I don't think the NZX top 100 listed companies are part of a conspiracy to keep women from their boardrooms – I just think that their dominant male composition – a high percentage have no women on them at all – is self-perpetuating.
When we look for someone to serve on a committee or a board or a fundraising team, we go to the people we have worked with before and ask them.
I believe the real challenge is to ensure that the decision-makers and the shoulder-tappers appreciate the value in diversity and the strength it can bring to an organisation.
This is not about tokenism or even entitlement; it is about what is in the best interests of the company or our city or our nation going forward.
If we don't have diversity at the Council table, the boardroom tables, the management tables and the Cabinet table, then we don't get the benefit of the range of perspectives and insights that we all bring to the table.

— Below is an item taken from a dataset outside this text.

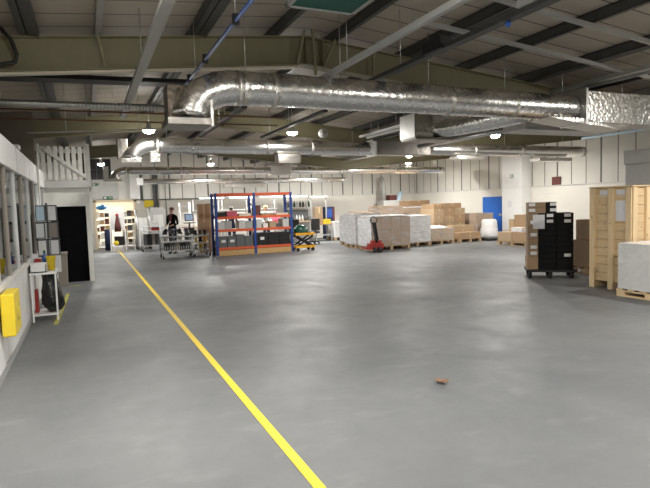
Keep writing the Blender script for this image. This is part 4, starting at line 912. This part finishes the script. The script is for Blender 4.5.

That's how to tackle complex issues – no single perspective can resolve complexity.
Even the young women you teach know that today. I had the pleasure of listening to a secondary school student at TEDx a couple of years ago, who was described as a future problem-solver. She described a perfect decision-making framework.
First turn your problem into something that can be solved and get as many points of view around the table to contribute to finding solutions; then work through them until you find one that everyone agrees is worth giving a go. Even 14 year olds do it better than council!
So in your role as principals providing leadership for the education of our 21st century women leaders, you have an opportunity to shape the lives of those who will change the world.
And I think that is a good place for me to end and to invite you to contemplate what that might mean.